And Congress probably wonders why their approval rating hovers in the low single-digits.

(WaPo) — A U.S. senator from Alabama directed more than $100 million in federal earmarks to renovate downtown Tuscaloosa near his own commercial office building. A congressman from Georgia secured $6.3 million in taxpayer funds to replenish the beach about 900 feet from his island vacation cottage. A representative from Michigan earmarked $486,000 to add a bike lane to a bridge within walking distance of her home.

Thirty-three members of Congress have directed more than $300 million in earmarks and other spending provisions to dozens of public projects that are next to or within about two miles of the lawmakers’ own property, according to a Washington Post investigation.

Under the ethics rules Congress has written for itself, this is both legal and undisclosed.

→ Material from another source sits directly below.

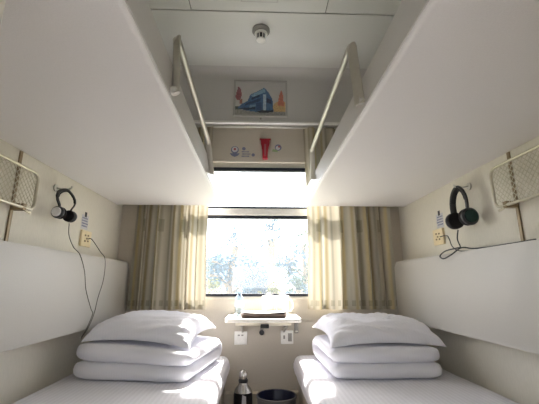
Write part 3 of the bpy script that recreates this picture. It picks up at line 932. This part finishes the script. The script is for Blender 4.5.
def headphones(s, yc, zt, w, h, r, band_r, m_cap, label, bulge=0.0, cat='headphones'):
    """band in the plane of the wall, cup axes along y; the nearer cup shows its outer shell"""
    x = s * (XW - 0.062)
    t = thing('headphones', label, cat, (x, yc, zt), 'headphones')
    pts = []
    for k in range(17):
        a = math.radians(-8 + 196 * k / 16)
        pts.append((x, yc + (w + bulge * max(0.0, math.sin(2 * a) if a < math.pi / 2 else -math.sin(2 * a))) * math.cos(a), zt - h + h * max(-0.15, math.sin(a))))
    b = B(); tube(b, pts, band_r, 8, True, 1.9); obj('headband', b, 'plastic_black', t, True)
    pd = [(x, p[1] * 1.0 + (yc - p[1]) * 0.09, p[2] - (0.006 if 3 < i < 13 else 0.003)) for i, p in enumerate(pts)][3:14]
    b = B(); tube(b, pd, band_r * 0.9, 8, True, 1.7); obj('band_pad', b, 'foam_black', t, True)
    for d in (-1, 1):
        cy = yc + d * (w + 0.002); cz = zt - h - 0.030
        b = B(); tube(b, [(x, yc + d * w, zt - h), (x, cy + d * 0.006, zt - h - 0.012), (x, cy + d * 0.006, cz)], band_r * 0.9, 8, True, 1.6); obj('yoke', b, 'plastic_dark', t, True)
        cup = thing_part('ear_cup', t, (x, cy, cz))
        b = B(); lathe(b, [(r * 0.9, 0.0), (r, d * 0.006), (r * 0.97, d * 0.016), (r * 0.8, d * 0.022), (0, d * 0.022)], (x, cy, cz), 24, 'Y'); obj('shell', b, 'plastic_dark', cup, True)
        b = B(); lathe(b, [(r * 0.76, d * 0.0221), (r * 0.70, d * 0.026), (0.0, d * 0.028)], (x, cy, cz), 24, 'Y'); obj('cap', b, m_cap, cup, True)
        b = B(); lathe(b, [(r * 0.86, -d * 0.0005), (r * 0.98, -d * 0.006), (r * 0.96, -d * 0.016), (r * 0.6, -d * 0.020), (0.0, -d * 0.014)], (x, cy, cz), 24, 'Y'); obj('ear_pad', b, 'foam_black', cup, True)
    return t
hook(-1, -0.840, 1.400, 'small metal hook holding the silver-cupped headphones')
headphones(-1, -0.840, 1.390, 0.046, 0.092, 0.029, 0.0042, 'silver', 'slim black headphones with silver ear cups hanging on the left wall', 0.055)
hook(1, -0.875, 1.417, 'small metal hook holding the bulky black headphones')
headphones(1, -0.875, 1.407, 0.056, 0.125, 0.042, 0.008, 'gloss_green', 'bulky black headphones with glossy dark ear cups hanging on the right wall', 0.012)

def side_socket(s, y, z, label):
    t = thing('berth_socket', label, 'socket', (s * XW, y, z), 'berth sockets')
    def bx(d0, d1, y0, y1, z0, z1, bev=0.0): return box(B(), min(s * (XW - d0), s * (XW - d1)), max(s * (XW - d0), s * (XW - d1)), y0, y1, z0, z1, bev)
    obj('plate', bx(0.0005, 0.014, y - 0.055, y + 0.055, z - 0.045, z + 0.045, 0.003), 'plastic_cream', t, True)
    for dy, dz in ((-0.018, 0.016), (0.014, 0.018), (-0.018, -0.016), (0.016, -0.014), (0.0, 0.0)):
        obj('outlet', bx(0.0142, 0.0160, y + dy - 0.007, y + dy + 0.007, z + dz - 0.004, z + dz + 0.005), 'strap_brown', t)
side_socket(-1, -0.500, 1.195, 'cream socket plate on the left wall with a grey cable plugged in')
side_socket(1, -0.545, 1.208, 'cream socket plate on the right wall by the black looped cable')

def side_sticker(s, y, z, label):
    t = thing('notice_sticker', label, 'sticker', (s * XW, y, z), 'notices above the berth sockets')
    def bx(d0, d1, y0, y1, z0, z1): return box(B(), min(s * (XW - d0), s * (XW - d1)), max(s * (XW - d0), s * (XW - d1)), y0, y1, z0, z1)
    obj('backing', bx(0.0005, 0.0015, y - 0.040, y + 0.036, z - 0.050, z + 0.030), 'sticker_white', t)
    b = bx(0.0016, 0.0024, y - 0.012, y + 0.010, z + 0.020, z + 0.048); obj('emblem', b, 'plastic_dark', t)
    for k in range(4):
        b = B(); yy = y - 0.034; rr = random.Random(k + 3)
        while yy < y + 0.026:
            w_ = rr.uniform(0.005, 0.012)
            box(b, min(s * (XW - 0.0016), s * (XW - 0.0022)), max(s * (XW - 0.0016), s * (XW - 0.0022)), yy, min(yy + w_, y + 0.032), z + 0.008 - k * 0.015, z + 0.016 - k * 0.015); yy += w_ + 0.004
        q = obj('print_line', b, 'sticker_blue', t); q['kind'] = 'stuff'
side_sticker(-1, -0.515, 1.297, 'pale blue printed notice above the socket on the left wall')
side_sticker(1, -0.562, 1.310, 'pale blue printed notice above the socket on the right wall')

def cable(name, pts, r, m, label, group=None):
    b = B(); tube(b, smooth_path(pts, 6), r, 6)
    tag(obj(name, b, m, None, True), label, 'cable', group)
# left: headphone cable and socket cable run down over the backrest and meet above the pillow
xb = -0.905
cable('headphone_cable', [(-0.958, -0.790, 1.235), (-0.965, -0.765, 1.18), (-0.935, -0.765, 1.12), (xb, -0.755, 1.085), (xb, -0.689, 1.008), (xb, -0.649, 0.914), (xb, -0.570, 0.816), (xb, -0.545, 0.79), (xb - 0.004, -0.585, 0.722), (-0.925, -0.60, 0.68)], 0.0022, 'cable',
      'thin grey cable hanging from the silver-cupped headphones over the backrest')
cable('charging_cable', [(-1.003, -0.49, 1.195), (-0.975, -0.50, 1.19), (-0.935, -0.47, 1.125), (xb, -0.465, 1.08), (xb, -0.457, 0.971), (xb + 0.001, -0.505, 0.87), (xb + 0.005, -0.540, 0.79), (xb + 0.001, -0.580, 0.725), (-0.93, -0.59, 0.67)], 0.0022, 'cable',
      'thin grey cable from the left socket draped over the backrest')
xc = 0.903
cable('headphone_cable', [(0.958, -0.835, 1.205), (0.955, -0.825, 1.16), (0.935, -0.875, 1.116), (0.925, -0.87, 1.112), (0.908, -0.80, 1.106), (xc, -0.755, 1.092), (xc, -0.741, 1.079), (xc, -0.775, 1.068), (xc, -0.85, 1.083), (0.925, -0.90, 1.110), (0.940, -0.96, 1.100), (0.950, -1.03, 1.098), (0.955, -1.10, 1.098), (0.965, -1.18, 1.099), (0.960, -1.30, 1.099)], 0.0032, 'cable_dark',
      'dark looped cable of the black headphones lying on the right backrest')
cable('charging_cable', [(1.003, -0.575, 1.205), (0.972, -0.70, 1.195), (0.965, -0.735, 1.17), (0.962, -0.76, 1.13), (0.965, -0.81, 1.104), (0.985, -0.88, 1.098)], 0.0026, 'cable_dark',
      'short dark cable plugged into the right socket')

# ================================================================== FLASK AND BIN ON THE FLOOR
fx, fy = -0.112, -0.235
t = thing('vacuum_flask', 'dark vacuum flask with steel shoulder and stopper under the table', 'flask', (fx, fy, 0))
b = B(); lathe(b, [(0.052, 0.001), (0.056, 0.008), (0.056, 0.312), (0.054, 0.322)], (fx, fy, 0), 28); obj('flask_body', b, 'flask_body', t, True)
b = B(); lathe(b, [(0.0545, 0.3225), (0.048, 0.338), (0.030, 0.358), (0.026, 0.372)], (fx, fy, 0), 28); obj('shoulder', b, 'flask_steel', t, True)
b = B(); lathe(b, [(0.027, 0.3725), (0.029, 0.385), (0.024, 0.392)], (fx, fy, 0), 24); obj('neck_ring', b, 'plastic_dark', t, True)
b = B(); lathe(b, [(0.0238, 0.3925), (0.026, 0.40), (0.024, 0.425), (0.012, 0.440), (0.0, 0.443)], (fx, fy, 0), 24); obj('stopper', b, 'flask_steel', t, True)
b = B(); tube(b, smooth_path([(fx, fy + 0.055, 0.30), (fx, fy + 0.078, 0.315), (fx, fy + 0.080, 0.24), (fx, fy + 0.078, 0.16), (fx, fy + 0.055, 0.14)], 5), 0.006, 8, True, 1.8); obj('handle', b, 'plastic_black', t, True)
b = B(); prism(b, [(fx - 0.006, 0.25), (fx + 0.022, 0.25), (fx + 0.020, 0.31), (fx - 0.002, 0.318)], 1, fy - 0.0605, fy - 0.0562); obj('tag', b, 'sticker_white', t)

bx_, by_ = 0.088, -0.22
t = thing('waste_bin', 'round grey waste bin lined with a dark bag under the table', 'bin', (bx_, by_, 0))
b = B(); lathe(b, [(0.095, 0.001), (0.098, 0.006), (0.116, 0.285), (0.121, 0.288), (0.122, 0.298), (0.116, 0.300), (0.113, 0.290), (0.094, 0.010), (0.0, 0.009)], (bx_, by_, 0), 36); obj('bin_shell', b, 'bin_grey', t, True)
b = B(); n = 40; rings = []
for r, z in ((0.1120, 0.297), (0.1090, 0.293), (0.104, 0.20), (0.09, 0.08), (0.02, 0.06)):
    rings.append([b.verts.new((bx_ + (r + 0.0022 * math.sin(k * 2.7) * (1 if z < 0.27 else 0.3)) * math.cos(2 * math.pi * k / n), by_ + (r + 0.0022 * math.sin(k * 1.9)) * math.sin(2 * math.pi * k / n), z + (0.006 * math.sin(k * 1.3) if z < 0.27 and r > 0.12 else 0))) for k in range(n)])
for i in range(len(rings) - 1):
    for k in range(n): b.faces.new((rings[i][k], rings[i][(k + 1) % n], rings[i + 1][(k + 1) % n], rings[i + 1][k]))
b.faces.new(rings[-1])
obj('liner_bag', b, 'bin_bag', t, True, 60)

# ================================================================== OUTSIDE
GZ = -1.3
b = B(); bmesh.ops.create_grid(b, x_segments=40, y_segments=40, size=60)
for v in b.verts:
    v.co = Vector((v.co.x * 1.4, 62.0 + v.co.y, GZ + 0.5 * noise.noise(v.co * 0.06) + max(0, (v.co.y + 40) * 0.01)))
struct('ground_outside', b, 'grass')
b = B(); bmesh.ops.create_grid(b, x_segments=60, y_segments=14, size=1)
for v in b.verts:
    d = (v.co.y + 1) / 2; x = v.co.x * 170
    v.co = Vector((x, 122 + d * 70, GZ + d ** 0.7 * (15 + 7 * noise.noise(Vector((x * 0.018, 1.7, 0))) + 2.0 * noise.noise(Vector((x * 0.08, d * 3, 0))))))
struct('hill_outside', b, 'hill', True)

def tree(name, x, y, H, R, m, nleaf, seed, label, cat='tree'):
    rr = random.Random(seed)
    t = thing(name, label, cat, (x, y, GZ), 'trees and bushes outside the window')
    base = Vector((x, y, GZ - 0.1))
    b = B(); top = base + Vector((rr.uniform(-.3, .3), rr.uniform(-.2, .2), H * 0.8))
    rad = 0.05 + 0.02 * H
    pts = [base, base.lerp(top, 0.35) + Vector((rr.uniform(-.1, .1), 0, 0)), base.lerp(top, 0.7) + Vector((rr.uniform(-.15, .15), 0, 0)), top]
    tube(b, smooth_path(pts, 3), rad, 7)
    obj('trunk', b, 'bark', t, True)
    centres = []
    for k in range(8):
        f = rr.uniform(0.35, 0.85); a = rr.uniform(0, 6.28); L = R * rr.uniform(0.5, 0.95)
        p0 = base.lerp(top, f * 0.8); p1 = p0 + Vector((math.cos(a) * L, math.sin(a) * L, H * rr.uniform(0.1, 0.25)))
        b = B(); tube(b, smooth_path([p0, p0.lerp(p1, 0.5) + Vector((0, 0, 0.08 * H * 0.4)), p1], 3), rad * 0.38, 5)
        obj('branch', b, 'bark', t, True)
        centres += [(p1, R * 0.42), (p0.lerp(p1, 0.6), R * 0.36)]
    centres.append((top, R * 0.5)); centres.append((top + Vector((0, 0, H * 0.1)), R * 0.3))
    vs, fs = [], []
    for k in range(nleaf):
        c, r = rr.choice(centres)
        d = Vector((rr.gauss(0, 1), rr.gauss(0, 1), rr.gauss(0, 0.8))); d = d.normalized() * r * (rr.random() ** 0.45)
        p = c + d
        sz = rr.uniform(0.05, 0.11) * (0.6 + 0.12 * H)
        a = Vector((rr.gauss(0, 1), rr.gauss(0, 1), rr.gauss(0, 1))).normalized(); e = a.orthogonal().normalized()
        i0 = len(vs)
        vs += [p - a * sz, p + e * sz * 0.45 , p + a * sz, p - e * sz * 0.45]
        fs.append((i0, i0 + 1, i0 + 2, i0 + 3))
    me = bpy.data.meshes.new('foliage'); me.from_pydata([tuple(v) for v in vs], [], fs); me.materials.append(MATS[m])
    o = bpy.data.objects.new('foliage', me); COL.objects.link(o); o.parent = t; o.matrix_parent_inverse = parent_world(t).inverted(); o['kind'] = 'stuff'

tree('roadside_tree', 0.7, 10.5, 5.0, 1.2, 'leaf_hazed', 1500, 1, 'tallest haze-blue tree outside, near the middle of the window')
tree('roadside_tree', -1.3, 13.0, 5.0, 1.5, 'leaf_hazed', 1500, 2, 'broad haze-blue tree outside, left of the middle of the window')
tree('roadside_tree', 2.3, 14.0, 5.2, 1.4, 'leaf_green', 1500, 3, 'green tree outside, at the right edge of the open window')
tree('roadside_tree', -3.3, 18.5, 5.1, 1.4, 'leaf_green', 1400, 4, 'green tree outside, at the left edge of the open window')
tree('leafy_bush', -1.5, 8.6, 2.6, 0.8, 'leaf_yellow', 900, 5, 'yellow-green bush outside at the lower left of the window', 'bush')
tree('leafy_bush', 0.3, 8.2, 2.5, 0.8, 'leaf_yellow', 900, 6, 'yellow-green bush outside above the mugs', 'bush')
tree('leafy_bush', 1.45, 8.8, 2.7, 0.8, 'leaf_green', 900, 8, 'green bush outside at the lower right of the window', 'bush')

The Post analyzed public records on the holdings of all 535 members and compared them with earmarks members had sought for pet projects, most of them since 2008. The process uncovered appropriations for work in close proximity to commercial and residential real estate owned by the lawmakers or their family members. The review also found 16 lawmakers who sent tax dollars to companies, colleges or community programs where their spouses, children or parents work as salaried employees or serve on boards.

Some lawmakers pursued earmarks near properties that they or their family members were preparing for commercial development.

In the Rio Grande Valley of south Texas,Rep. Rubén Hinojosa (D) sought an earmark in 2008 to widen a 1.5-mile stretch of road next to property his family was developing.

After taking office in 1997, Hinojosa remained as a one-fifth stock owner and consultant to his family’s longtime food processing plant, H&H Foods, in Mercedes. The lawmaker also co-owned, through a separate family partnership with three brothers, 3.7 acres of vacant land between the plant and Mile 1 East along U.S. 83.

In December 2006, his business, Hinojosa Enterprises, asked the city of Mercedes for permission to subdivide the property into three lots. In 2007, officials in the town of 15,000 asked Hinojosa to secure congressional funding to widen that stretch of Mile 1 East, a two-lane road that city officials said had grown clogged with traffic to a nearby outlet mall.